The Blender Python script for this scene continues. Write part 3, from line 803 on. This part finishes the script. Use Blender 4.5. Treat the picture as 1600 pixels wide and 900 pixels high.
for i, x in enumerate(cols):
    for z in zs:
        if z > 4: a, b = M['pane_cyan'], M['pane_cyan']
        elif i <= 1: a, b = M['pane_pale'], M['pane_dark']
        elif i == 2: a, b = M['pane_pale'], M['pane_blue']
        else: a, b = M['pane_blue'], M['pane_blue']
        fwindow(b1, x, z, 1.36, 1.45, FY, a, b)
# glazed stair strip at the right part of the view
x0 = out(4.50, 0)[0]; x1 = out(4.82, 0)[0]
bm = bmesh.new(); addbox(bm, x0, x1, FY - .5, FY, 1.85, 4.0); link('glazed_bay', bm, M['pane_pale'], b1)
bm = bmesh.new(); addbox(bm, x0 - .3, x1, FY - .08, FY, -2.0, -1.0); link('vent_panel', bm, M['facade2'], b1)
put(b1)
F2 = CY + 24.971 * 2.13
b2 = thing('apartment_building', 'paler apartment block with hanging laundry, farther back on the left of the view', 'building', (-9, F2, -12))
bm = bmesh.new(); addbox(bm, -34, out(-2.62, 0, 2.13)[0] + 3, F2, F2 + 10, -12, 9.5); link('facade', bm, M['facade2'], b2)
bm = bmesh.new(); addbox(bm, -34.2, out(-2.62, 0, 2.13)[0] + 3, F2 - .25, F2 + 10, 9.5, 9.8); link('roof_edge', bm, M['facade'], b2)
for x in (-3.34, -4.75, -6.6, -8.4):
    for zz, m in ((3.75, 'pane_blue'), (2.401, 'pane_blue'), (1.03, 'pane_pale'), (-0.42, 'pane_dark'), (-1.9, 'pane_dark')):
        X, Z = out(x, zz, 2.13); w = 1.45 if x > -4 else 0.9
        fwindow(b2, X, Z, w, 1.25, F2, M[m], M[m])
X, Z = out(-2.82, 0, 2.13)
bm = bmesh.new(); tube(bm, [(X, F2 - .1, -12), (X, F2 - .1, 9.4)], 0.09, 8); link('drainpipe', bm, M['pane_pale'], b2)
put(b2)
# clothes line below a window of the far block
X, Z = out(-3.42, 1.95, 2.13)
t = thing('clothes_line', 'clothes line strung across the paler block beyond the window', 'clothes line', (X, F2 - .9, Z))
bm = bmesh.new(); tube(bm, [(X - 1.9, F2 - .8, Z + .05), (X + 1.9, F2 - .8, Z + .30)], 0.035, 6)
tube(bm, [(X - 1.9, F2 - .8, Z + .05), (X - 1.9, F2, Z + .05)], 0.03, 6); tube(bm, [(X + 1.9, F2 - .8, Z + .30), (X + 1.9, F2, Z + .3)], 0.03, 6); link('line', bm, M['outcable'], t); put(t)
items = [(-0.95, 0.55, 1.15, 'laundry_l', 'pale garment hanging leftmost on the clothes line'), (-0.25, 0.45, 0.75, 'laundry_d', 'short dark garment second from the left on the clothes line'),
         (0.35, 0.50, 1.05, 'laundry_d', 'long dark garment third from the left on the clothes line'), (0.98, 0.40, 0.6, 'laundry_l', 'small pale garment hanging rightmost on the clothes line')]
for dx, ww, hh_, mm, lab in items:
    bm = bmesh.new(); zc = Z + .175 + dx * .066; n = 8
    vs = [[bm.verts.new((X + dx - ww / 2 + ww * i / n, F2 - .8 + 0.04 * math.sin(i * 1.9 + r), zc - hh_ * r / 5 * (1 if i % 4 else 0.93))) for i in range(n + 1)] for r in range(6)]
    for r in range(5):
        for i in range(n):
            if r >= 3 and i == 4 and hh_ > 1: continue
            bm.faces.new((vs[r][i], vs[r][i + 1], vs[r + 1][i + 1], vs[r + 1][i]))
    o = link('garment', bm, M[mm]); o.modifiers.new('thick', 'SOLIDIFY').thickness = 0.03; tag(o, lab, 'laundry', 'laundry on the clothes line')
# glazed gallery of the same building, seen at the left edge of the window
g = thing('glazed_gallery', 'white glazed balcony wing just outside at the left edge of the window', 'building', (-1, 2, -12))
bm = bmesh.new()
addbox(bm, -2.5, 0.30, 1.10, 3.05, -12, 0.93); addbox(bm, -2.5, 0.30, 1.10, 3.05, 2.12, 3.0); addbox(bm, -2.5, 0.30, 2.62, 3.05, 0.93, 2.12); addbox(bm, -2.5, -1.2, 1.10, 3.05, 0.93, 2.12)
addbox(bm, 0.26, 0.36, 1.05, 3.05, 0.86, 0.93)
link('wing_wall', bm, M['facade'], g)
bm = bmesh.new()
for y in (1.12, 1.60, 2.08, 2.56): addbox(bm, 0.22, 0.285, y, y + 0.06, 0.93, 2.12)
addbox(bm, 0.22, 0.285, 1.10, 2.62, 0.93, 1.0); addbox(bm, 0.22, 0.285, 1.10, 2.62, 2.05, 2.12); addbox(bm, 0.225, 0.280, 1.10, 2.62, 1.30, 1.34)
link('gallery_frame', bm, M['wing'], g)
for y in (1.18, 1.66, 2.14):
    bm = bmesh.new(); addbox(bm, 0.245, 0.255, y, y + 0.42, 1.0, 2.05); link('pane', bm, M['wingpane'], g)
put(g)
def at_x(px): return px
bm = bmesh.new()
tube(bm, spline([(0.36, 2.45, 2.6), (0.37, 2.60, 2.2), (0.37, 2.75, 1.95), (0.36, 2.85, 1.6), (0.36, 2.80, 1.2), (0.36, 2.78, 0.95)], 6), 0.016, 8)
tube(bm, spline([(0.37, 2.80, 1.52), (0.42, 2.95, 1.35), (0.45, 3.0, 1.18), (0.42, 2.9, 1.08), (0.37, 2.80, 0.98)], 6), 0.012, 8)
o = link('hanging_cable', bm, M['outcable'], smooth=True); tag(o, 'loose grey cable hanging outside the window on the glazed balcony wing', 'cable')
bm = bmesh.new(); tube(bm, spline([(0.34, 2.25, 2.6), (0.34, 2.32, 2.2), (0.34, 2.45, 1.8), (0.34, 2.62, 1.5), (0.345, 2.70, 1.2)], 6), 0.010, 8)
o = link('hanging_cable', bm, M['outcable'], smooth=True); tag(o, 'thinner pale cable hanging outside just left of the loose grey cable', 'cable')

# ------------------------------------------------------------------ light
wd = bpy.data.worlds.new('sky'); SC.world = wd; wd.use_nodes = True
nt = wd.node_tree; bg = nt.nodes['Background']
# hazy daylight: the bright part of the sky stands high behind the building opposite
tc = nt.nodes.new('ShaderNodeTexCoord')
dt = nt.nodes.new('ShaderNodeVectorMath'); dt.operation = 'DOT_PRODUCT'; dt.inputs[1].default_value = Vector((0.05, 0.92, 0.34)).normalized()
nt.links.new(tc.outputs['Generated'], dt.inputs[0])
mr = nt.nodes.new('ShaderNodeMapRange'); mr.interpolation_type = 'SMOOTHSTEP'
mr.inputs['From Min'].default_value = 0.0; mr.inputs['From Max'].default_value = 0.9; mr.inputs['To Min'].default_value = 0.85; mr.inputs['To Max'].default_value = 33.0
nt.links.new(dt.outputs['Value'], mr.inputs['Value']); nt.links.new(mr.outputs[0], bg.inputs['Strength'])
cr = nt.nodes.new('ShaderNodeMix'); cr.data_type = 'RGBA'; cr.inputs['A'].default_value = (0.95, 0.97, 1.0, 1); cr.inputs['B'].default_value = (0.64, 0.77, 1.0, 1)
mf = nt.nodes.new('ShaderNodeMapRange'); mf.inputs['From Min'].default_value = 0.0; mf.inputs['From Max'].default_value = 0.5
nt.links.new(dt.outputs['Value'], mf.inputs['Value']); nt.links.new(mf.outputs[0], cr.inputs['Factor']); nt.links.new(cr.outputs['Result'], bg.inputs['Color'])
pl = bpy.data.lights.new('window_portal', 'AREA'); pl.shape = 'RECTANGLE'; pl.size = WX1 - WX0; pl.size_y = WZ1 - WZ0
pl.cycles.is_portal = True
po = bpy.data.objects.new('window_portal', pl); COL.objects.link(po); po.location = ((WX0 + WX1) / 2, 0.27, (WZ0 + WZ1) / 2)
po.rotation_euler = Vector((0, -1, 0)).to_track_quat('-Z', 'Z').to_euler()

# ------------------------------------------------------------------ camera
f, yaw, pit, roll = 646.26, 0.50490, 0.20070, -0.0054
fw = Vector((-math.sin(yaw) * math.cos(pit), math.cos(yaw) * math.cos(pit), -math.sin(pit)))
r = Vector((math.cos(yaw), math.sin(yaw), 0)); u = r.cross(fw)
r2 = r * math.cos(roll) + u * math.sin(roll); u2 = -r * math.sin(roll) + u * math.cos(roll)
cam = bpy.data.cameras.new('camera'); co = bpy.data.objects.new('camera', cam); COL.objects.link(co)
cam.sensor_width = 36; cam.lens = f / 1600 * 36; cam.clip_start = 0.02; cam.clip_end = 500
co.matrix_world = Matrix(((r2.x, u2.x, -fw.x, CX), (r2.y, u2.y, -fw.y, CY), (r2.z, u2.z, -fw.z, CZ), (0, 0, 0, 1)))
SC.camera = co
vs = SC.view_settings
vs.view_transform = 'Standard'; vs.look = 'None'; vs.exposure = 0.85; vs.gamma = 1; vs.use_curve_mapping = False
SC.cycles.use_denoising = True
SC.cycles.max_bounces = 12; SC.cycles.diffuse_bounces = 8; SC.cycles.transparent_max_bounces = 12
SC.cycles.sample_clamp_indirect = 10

----------------

▸ **Work to do**: Provide the number of lines containing the string "high", with no other output.

▸ **Full answer**: 2